教室の語りは「みんなとひとり」への案内

一昨日,ある小学校で単元への案内の下ごしらえを再現した。この営みを「模擬授業」と呼ぶ人もいる。

この研修会でいちばんメモをとってほしかったのは,この「語り」のときの「案内語彙」と「ポーズ(間)」である。「同じようなこと」を語ってもうまくいかない。教師の都合を再表現しても子どもの上を通過するだけだ。

僕だって上手くない。上手くいかない。すべての子どもを案内できるなんて無理だ。だけど,数えしれない教室に参加してきた。出会った子どもの数はい5桁に達する。この指導事項ならではの学びがいを説明する言葉,この言語活動の可能性を心に染みこませる言葉,どのように考えていけばいいかをまるでやったことあるように感じさせる言葉,そして,それらの言葉と学習履歴と見通しを思考と憧れとしてつないでいくポーズ。

これを聞いてほしい。このことを記録してほしい。

僕のことを「分かってください」とはまったく思わないけど,あの時間がみなさんの次の単元をつくることに役立つものになっていくことは謙虚に期待する。
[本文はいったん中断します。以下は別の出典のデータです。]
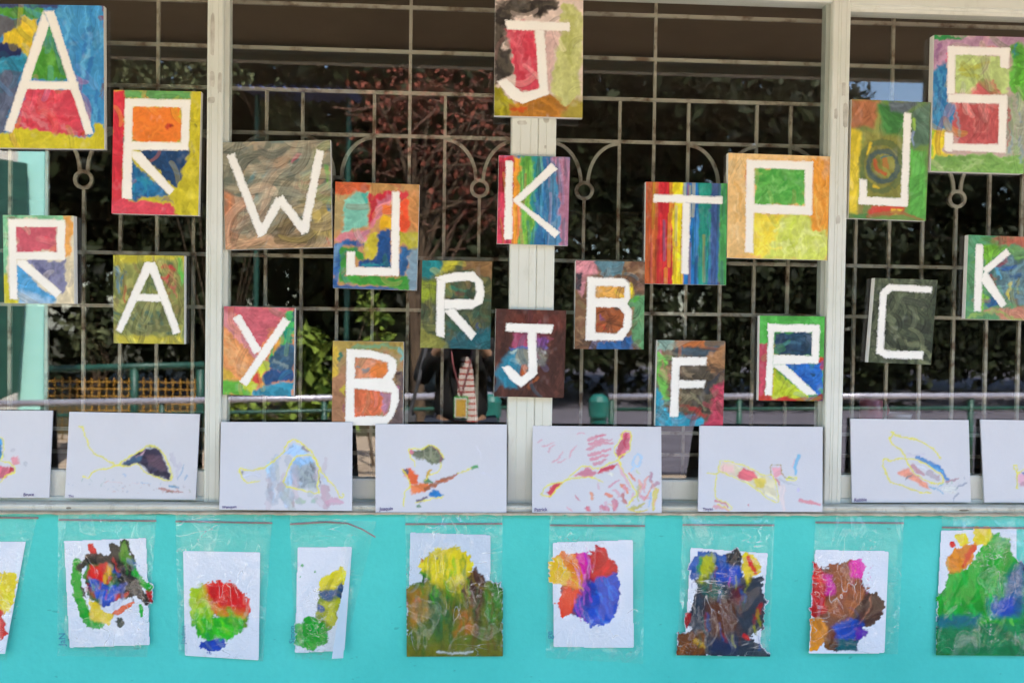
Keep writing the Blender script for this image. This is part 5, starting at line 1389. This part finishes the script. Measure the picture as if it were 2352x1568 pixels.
# big dark trees behind the yard
for i, (x, L, w, h, n, lab) in enumerate(((-10.2, 12.6, 2.2, 9, 7000, 'dark evergreen tree mirrored between the large A and the orange R canvases'), (-13, 15, 3.4, 9, 9000, 'dark evergreen tree mirrored far left behind the yellow fence'), (-8, 17, 3.4, 10, 9000, 'dark evergreen tree mirrored behind the small A canvas'), (-3.2, 16, 3.0, 10, 9000, 'dark evergreen tree mirrored behind the Y canvas'),
                                          (1.4, 17, 3.0, 10.5, 9000, 'dark evergreen tree mirrored left of the middle mullion'), (-1.0, 13.8, 1.8, 9.5, 7000, 'dark evergreen tree mirrored above the colourful J canvas'), (5.6, 16.5, 2.9, 9.5, 8000, 'dark evergreen tree mirrored right of the middle mullion'),
                                          (10.0, 18, 3.0, 6.6, 7000, 'lower dark tree mirrored near the right frame with sky above it'), (15.0, 18, 3.4, 7.6, 6000, 'dark tree mirrored at the far right with sky gaps'))):
    tree('shade_tree', lab, (x, -L, 0), h * .7, blobs_in(x - w, x + w, -L - 2, -L + 2, 1.2, h, 40, .9, 1.8, 60 + i), n * 2, .30, M['leafdark'], 70 + i, r0=.25, limbs=10)
hb = blobs_in(-22, 24, -14.6, -13.0, .3, 3.4, 200, .7, 1.2, 5)
V, F = leaves(hb, 42000, .2, 8)
hg = link('hedge', mesh('hedge', V, F), M['leafdark'])
tag(hg, 'dark clipped hedge running behind the yard', 'hedge', kind='stuff')

# red-leaved tree, bare twigs among the leaves
c = behind(1010, 300, 8.0)
b = [(tuple(behind(px, py, 8.0 + dz)), (.55, .5, .5)) for px, py, dz in ((900, 220, 0), (960, 300, .4), (1040, 200, -.3), (1100, 300, .2), (1020, 400, 0), (1140, 230, .5), (880, 330, .3), (1160, 400, 0), (960, 180, .6), (1090, 460, .3))]
t = tree('red_leaved_tree', 'tree with dry red-brown leaves and bare twigs mirrored beside the top J canvas', (c[0] - .2, -8.3, 0), 3.6, b, 1300, .085, M['leafred'], 91, r0=.09, limbs=18)
mb = MB()
for k in range(90):
    q = b[rs.randint(len(b))]
    s0 = np.array(q[0]) + rs.normal(size=3) * .35
    d0 = rs.normal(size=3)
    d0[2] = d0[2] * .5 - .2
    d0 = d0 / np.linalg.norm(d0) * rs.uniform(.4, .9)
    mb.tube([s0, s0 + d0 * .5 + rs.normal(size=3) * .06, s0 + d0], [.011, .008, .004], 5)
mb.build('twigs', simple('pale twigs', '4a2f26', '8a6450', 20.0, 0.8), t)
# bright bushes
def bush(lab, spots, L, n, size, seed, mat=None):
    bl = [(tuple(behind(px, py, L + dz)), (r, r, r * 1.1)) for px, py, r, dz in spots]
    bx = np.mean([q[0][0] for q in bl])
    return tree('leafy_shrub', lab, (bx, -L, 0), .9, bl, n, size, mat or M['leafgreen'], seed, 'shrub', .02, 8)
bush('sunlit leafy shrub mirrored between the Y and B canvases', [(715, 790, .14, 0), (725, 850, .2, .1), (735, 910, .22, 0), (700, 930, .2, .1), (760, 950, .2, 0)], 6.2, 330, .15, 21)
bush('bright green shoots mirrored below the colourful J canvas', [(845, 690, .12, 0), (860, 720, .12, 0), (875, 760, .16, 0), (865, 800, .15, .1)], 6.6, 170, .1, 22)
bush('low sunlit plants mirrored under the Y canvas', [(540, 960, .2, 0), (600, 955, .2, .1), (660, 960, .22, 0), (570, 990, .25, 0), (700, 990, .25, 0)], 6.0, 330, .1, 23)
bush('small green leaves mirrored below the W canvas', [(640, 230, .25, 0), (655, 265, .2, 0), (530, 170, .3, .2), (380, 175, .35, 0), (300, 170, .3, 0), (440, 180, .35, 0)], 9.5, 700, .085, 24, M['leafolive'])
bush('pale leaves mirrored left of the small A canvas', [(195, 790, .18, 0), (230, 770, .16, 0), (180, 745, .15, 0)], 8.5, 110, .1, 25, M['leafolive'])

# railings
M['pipe'] = simple('grey steel pipe', 'a9a6b4', 'bdbac6', 10.0, 0.35, metal=0.3)
M['greensteel'] = simple('dark green steel', '1f4a40', '2a5a4c', 10.0, 0.45)
M['yellow'] = simple('yellow mesh wire', 'b88430', 'c8963c', 10.0, 0.5)
def railing(lab, pa, pb, L, posts, low=None):
    A, B = behind(*pa, L), behind(*pb, L)
    r = empty('pipe_railing', ((A[0] + B[0]) / 2, -L, 0))
    tag(r, lab, 'railing')
    MB().tube([A, B], .03, 12).build('top_rail', M['pipe'], r, smooth=True)
    A2, B2 = A - np.array([0, 0, .12]), B - np.array([0, 0, .12])
    MB().tube([A2, B2], .018, 10).build('lower_rail', M['greensteel'], r, smooth=True)
    for px in posts:
        x = behind(px, 900, L)[0]
        z = A[2] + (B[2] - A[2]) * (x - A[0]) / (B[0] - A[0])
        MB().tube([(x, -L - .01, -.004), (x, -L - .01, z - .02)], .028, 10).build('post', M['greensteel'], r, smooth=True)
railing('grey pipe railing mirrored low across the left panes', (-200, 930), (1250, 905), 5.75, (100, 372, 745, 1180))
railing('shiny pipe railing mirrored low across the right panes', (1398, 911), (2600, 908), 5.75, (1405, 1699, 2231, 2560))
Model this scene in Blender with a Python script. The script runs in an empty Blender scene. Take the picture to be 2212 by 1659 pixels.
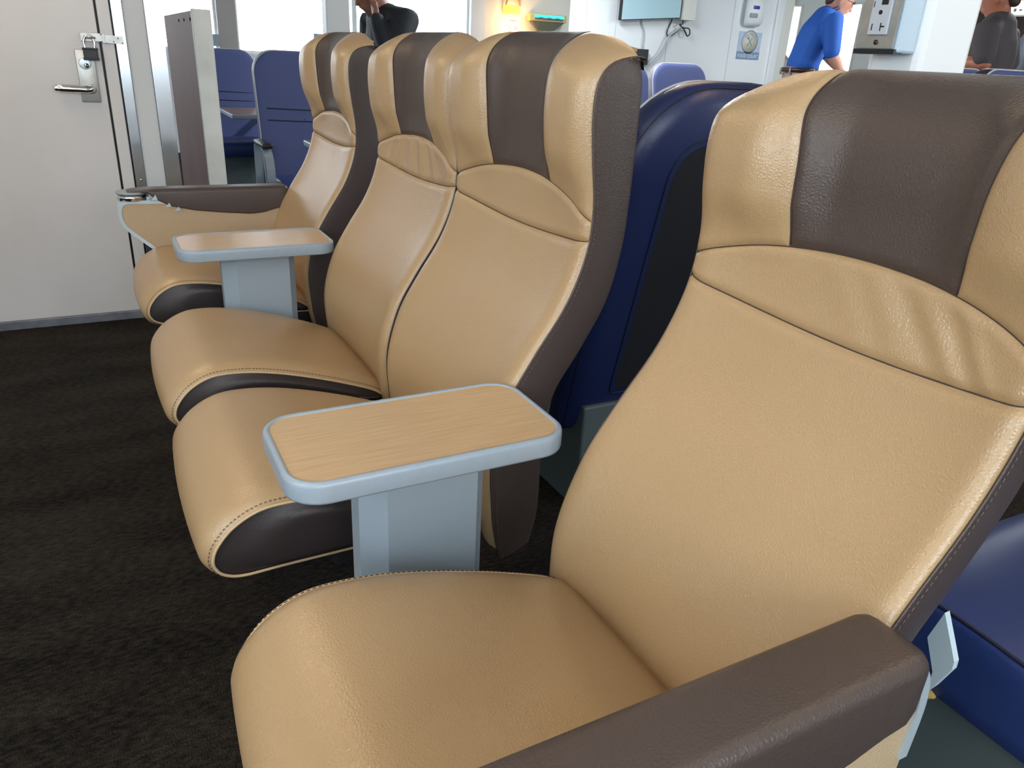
import bpy, bmesh, math, random
import numpy as np
from mathutils import Vector, Matrix

C = bpy.context.scene.collection
SC = bpy.context.scene
random.seed(4)
DZ = 0.08                      # surveyed heights are 8 cm above the real floor datum

# ------------------------------------------------------------------ camera
F_PX = 1633.87
CAM = np.array([1.2111, -0.5533, 1.1532])
RV = np.array([0.4626, 0.8852, 0.0491]); UV = np.array([-0.3733, 0.1442, 0.9165]); FV = np.array([-0.8042, 0.4422, -0.3971])
FV /= np.linalg.norm(FV); RV -= FV * (RV @ FV); RV /= np.linalg.norm(RV); UV = np.cross(RV, FV)
UV = -UV if UV[2] < 0 else UV
cd = bpy.data.cameras.new('camera'); cam = bpy.data.objects.new('camera', cd); C.objects.link(cam)
cd.sensor_width = 36; cd.lens = 36 * F_PX / 2212; cd.clip_start = 0.01
cam.matrix_world = Matrix(((RV[0], UV[0], -FV[0], CAM[0]), (RV[1], UV[1], -FV[1], CAM[1]), (RV[2], UV[2], -FV[2], CAM[2] - DZ), (0, 0, 0, 1)))
SC.camera = cam

def at(px, py, ax, val):
    """surveyed point seen at photo pixel (px, py) on the plane ax = val"""
    v = FV + RV * (px - 1106) / F_PX - UV * (py - 829.5) / F_PX
    i = 'xyz'.index(ax); t = (val - CAM[i]) / v[i]
    return CAM + t * v

# ------------------------------------------------------------------ world, exposure
SC.view_settings.view_transform = 'Standard'; SC.view_settings.look = 'None'
SC.view_settings.gamma = 1; SC.view_settings.use_curve_mapping = False
SC.view_settings.exposure = 0.02
w = bpy.data.worlds.new('daylight'); SC.world = w; w.use_nodes = True
bg = w.node_tree.nodes['Background']; bg.inputs[0].default_value = (0.86, 0.94, 1.0, 1); bg.inputs[1].default_value = 9.0
SC.cycles.max_bounces = 8; SC.cycles.diffuse_bounces = 5; SC.cycles.sample_clamp_indirect = 6
SC.cycles.caustics_reflective = False; SC.cycles.caustics_refractive = False

def area(name, loc, target, sx, sy, power, col, portal=False):
    l = bpy.data.lights.new(name, 'AREA'); l.shape = 'RECTANGLE'; l.size = sx; l.size_y = sy; l.energy = power; l.color = col
    o = bpy.data.objects.new(name, l); C.objects.link(o)
    o.location = (loc[0], loc[1], loc[2]); d = Vector(target) - Vector(o.location)
    o.rotation_euler = d.to_track_quat('-Z', 'Y').to_euler()
    if portal: l.cycles.is_portal = True
    return o
LAMPS = [(-1.3, -1.1), (0.9, -1.3), (-1.3, 1.5), (1.2, 1.3), (-3.8, 2.6), (-6.2, 4.6), (-2.6, 5.6)]  # last three: unseen cool fill, boosted to brighten the far white wall
for i, (lx, ly) in enumerate(LAMPS):
    area('ceiling_lamp_and_fill', (lx, ly, 2.12), (lx, ly, 0), 1.1, 0.3, 10 if i < 4 else (75 if i != 5 else 18), (1.0, 0.72, 0.44) if i < 4 else (0.92, 0.97, 1.0))
# daylight openings of the side walls (portals only guide the sky light)
area('window_portal', (2.62, -0.7, 1.44), (0, -0.7, 1.44), 2.6, 0.9, 1, (1, 1, 1), True)
area('window_portal', (1.15, -2.72, 1.44), (1.15, 0, 1.44), 1.7, 0.9, 1, (1, 1, 1), True)

area('window_portal', (2.62, 6.0, 1.42), (0, 6.0, 1.42), 5.4, 1.0, 1, (1, 1, 1), True)  # guides light through the added far windows
# ------------------------------------------------------------------ materials
def new_mat(name):
    m = bpy.data.materials.new(name); m.use_nodes = True
    return m, m.node_tree.nodes, m.node_tree.links, m.node_tree.nodes['Principled BSDF']
def mat(name, col, rough=0.5, metal=0.0, spec=0.5, coat=0.0, bump=None, var=None, emit=None):
    """bump=(scale, strength, kind) ; var=(scale, colour2, amount)"""
    m, N, L, b = new_mat(name)
    b.inputs['Base Color'].default_value = (*col, 1); b.inputs['Roughness'].default_value = rough
    b.inputs['Metallic'].default_value = metal; b.inputs['Specular IOR Level'].default_value = spec
    b.inputs['Coat Weight'].default_value = coat; b.inputs['Coat Roughness'].default_value = 0.12
    tc = N.new('ShaderNodeTexCoord')
    if var:
        n = N.new('ShaderNodeTexNoise'); n.inputs['Scale'].default_value = var[0]; n.inputs['Detail'].default_value = 5
        mx = N.new('ShaderNodeMix'); mx.data_type = 'RGBA'
        mx.inputs[6].default_value = (*col, 1); mx.inputs[7].default_value = (*var[1], 1)
        mr = N.new('ShaderNodeMapRange'); mr.inputs[1].default_value = 0.35; mr.inputs[2].default_value = 0.7; mr.inputs[4].default_value = var[2]
        L.new(tc.outputs['Object'], n.inputs['Vector']); L.new(n.outputs['Fac'], mr.inputs[0]); L.new(mr.outputs[0], mx.inputs[0])
        L.new(mx.outputs[2], b.inputs['Base Color'])
    if bump:
        if bump[2] == 'voronoi':
            t = N.new('ShaderNodeTexVoronoi'); t.feature = 'DISTANCE_TO_EDGE'; t.inputs['Scale'].default_value = bump[0]; out = t.outputs['Distance']
            n2 = N.new('ShaderNodeTexNoise'); n2.inputs['Scale'].default_value = bump[0] * 0.6
            va = N.new('ShaderNodeVectorMath'); va.operation = 'SCALE'; va.inputs[3].default_value = 0.002
            vb = N.new('ShaderNodeVectorMath'); vb.operation = 'ADD'
            L.new(tc.outputs['Object'], n2.inputs['Vector']); L.new(n2.outputs['Color'], va.inputs[0]); L.new(va.outputs[0], vb.inputs[0]); L.new(tc.outputs['Object'], vb.inputs[1])
            L.new(vb.outputs[0], t.inputs['Vector'])
        else:
            t = N.new('ShaderNodeTexNoise'); t.inputs['Scale'].default_value = bump[0]; t.inputs['Detail'].default_value = 3; out = t.outputs['Fac']
            L.new(tc.outputs['Object'], t.inputs['Vector'])
        bp = N.new('ShaderNodeBump'); bp.inputs['Strength'].default_value = bump[1]; bp.inputs['Distance'].default_value = 0.002
        L.new(out, bp.inputs['Height']); L.new(bp.outputs[0], b.inputs['Normal'])
    if emit:
        b.inputs['Emission Color'].default_value = (*emit[0], 1); b.inputs['Emission Strength'].default_value = emit[1]
    return m
BEIGE = mat('beige_leather', (0.43, 0.295, 0.158), 0.33, spec=0.8, bump=(250, 0.30, 'voronoi'), var=(3, (0.39, 0.26, 0.132), 0.6))
BROWN = mat('brown_leather', (0.068, 0.050, 0.044), 0.40, spec=0.5, bump=(250, 0.30, 'voronoi'))
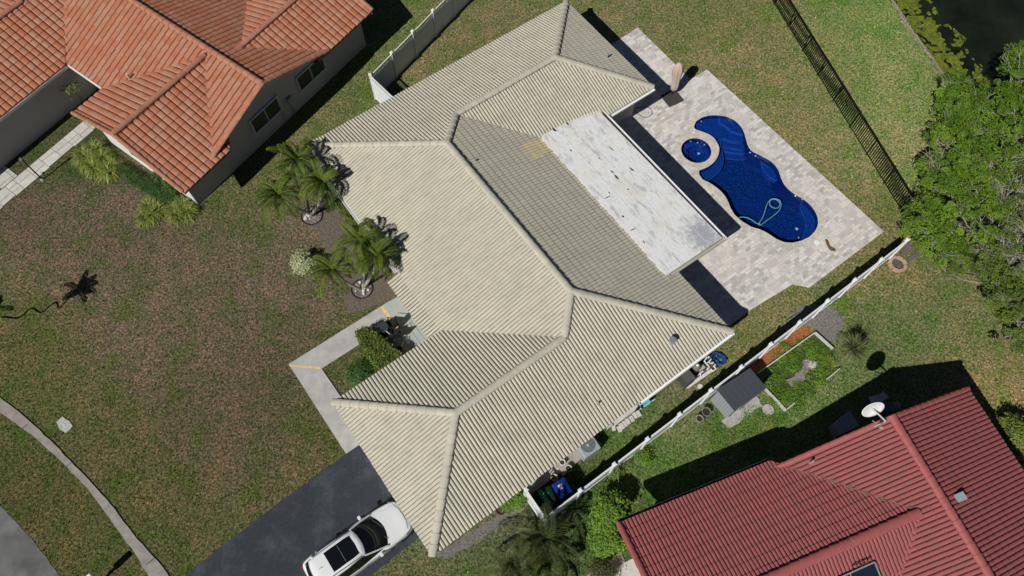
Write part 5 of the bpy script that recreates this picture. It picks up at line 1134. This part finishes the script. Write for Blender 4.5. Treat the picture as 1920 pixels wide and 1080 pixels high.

僕は模擬授業が好きではない。「教師の都合の再確認」会になることが多いから。「時間配分(ここまでで15分)」や「予想される子どものい発言(ここでこんな考えが出てきて)」など,ほんとうに情けない話だ。15分でそのことができない子どもはどうなるんだ,その子どもをどうするつもりなんだ。予想外の発言をどうするんだ。予想する発言ができない子どもをどうするんだ。そうじゃない。学びがいと可能性をできそうだと案内するために必要な事前に行う子どもとの対話なんだ。それが,単元への案内の下ごしらえなんだ。

大事なことは,一人一人の子どもの学びがちゃんと成立するために,教師はどんなことをどのように案内するか,である。

神様,きょうも一日をありがとうございます。